Paramount is not allowed to make Toys, t-shirts, coffee mugs, bobble head, games and posters.

But CBS isn't allowed to make movie products, unless paramount says "Tha's cool". They have to co-operate. There's probably graft, kickback, and massive consultation fees.

If the world is not caked in toys and t-shirts when the new movie comes out, then maybe movie does poorly, or just less than it could'a. Consumer Products are sneaky advertising that reminds us that the movie exists, and that every bugger should see it again.

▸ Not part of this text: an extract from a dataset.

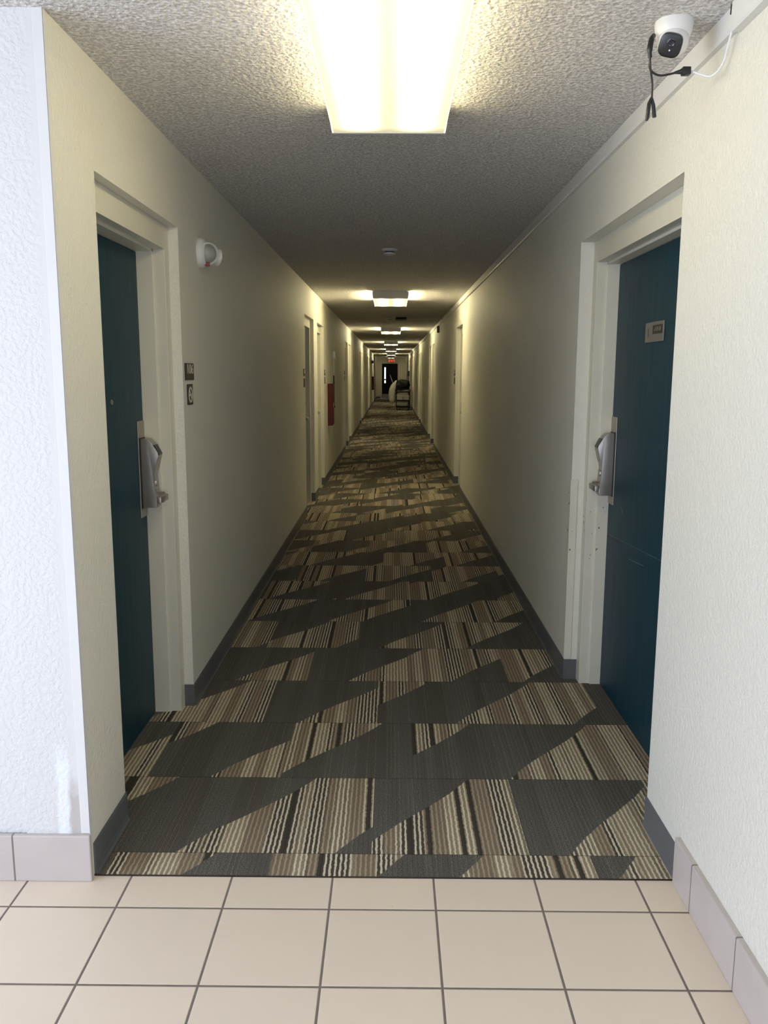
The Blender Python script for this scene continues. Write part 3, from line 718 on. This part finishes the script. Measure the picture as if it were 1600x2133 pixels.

CBS also handles DVD/video distribution for paramount, which is another reason that they have to be friendly. Since if CBS decides that if they don't want to distribute the DVDs globally, then it's not, which is about leverage and mutually assured destruction and never going to happen.

CBS owns all of Star Trek.

Paramount has an exclusive never ending license to make Star Trek movies. And receives all the earnings from the pre-existing movie franchise as it reran/reruns globally and controls those movies.

CBS can't make movies until Paramount defaults (no one knows the criteria) or sells it's license, and the "original story matter" in the new Movies will always belong to Paramount, or someone at Paramount unless deals are made.

If Kirk Prime is seen as a new character, then whoever wrote mirror mirror is probably owed a bit of back pay for mirror mirror Kirk.
Which would be a hell of a trick considering that Jerome Bixby has been dead for close to twenty years.